Water mark

Published: Tuesday 15 August 2006

-- using gadgets available on three satellites, scientists at the us National Aeronautics and Space Administration (nasa) have measured the complete water cycle of an entire continent -- South America -- for the first time.

A deep understanding of the processes transporting water from the oceans to continents is vital for climate and ecology studies. Besides helping manage floods and droughts better, such knowledge helps quantify freshwater resources available for agriculture and monitor surface and groundwater quality, the scientists from nasa's Jet Propulsion Laboratory say in a paper published in Geophysical Research Letters (Vol 33, No 8). At present, such continental-level water budget studies are restricted to computer simulations using ground-based measurements available from different countries.
Team leader Timothy Liu says South America was chosen because it is completely surrounded by oceans. "This helps us compute the total water transported through the atmosphere across the coastline into the continent," he said. They could have chosen the Indian subcontinent, but measuring the water transported to the north across the Himalaya was difficult. Also, there is no accurate estimate of water discharged through Indian rivers into the oceans.

The scientists used data provided by Quick Scatterometer (QuikScat), Gravity Recovery and Climate Experiment (grace), and Tropical Rainfall Measuring Mission (trmm). While Quik-Scat provided surface wind data and atmospheric vapour data to calculate moisture transport due to evaporation, trmm gave the total rainfall over the continent.

grace is a mission to measure the earth's gravity field, which varies from place to place largely due to the movement of water. Hence, it allows scientists to measure the quantity of water moving from one area to another.

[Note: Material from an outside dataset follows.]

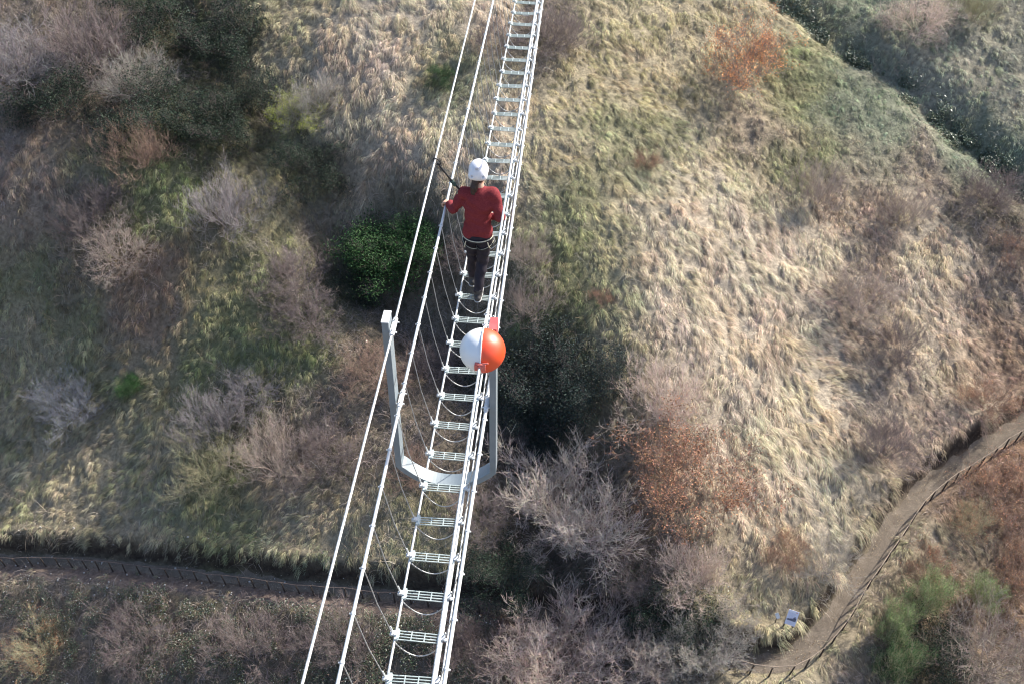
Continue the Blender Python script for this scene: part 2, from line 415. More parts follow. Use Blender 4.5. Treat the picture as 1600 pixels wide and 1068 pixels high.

They also used data from river flow gauges together with projections from models that predict the amount of water discharged at the mouths of rivers. The river discharge rates were collected over periods ranging from a few years to a century, depending on the river basin and locality, and were averaged to determine an annual cycle. Scientists compared that estimate with the monthly changes in South America's water mass over two annual cycles, from August 2002 to July 2004, as measured by grace. This data from grace was further calibrated by comparing it with annual variations of rainfall in the Amazon and La Plata basins -- the two largest drainage basins in South America.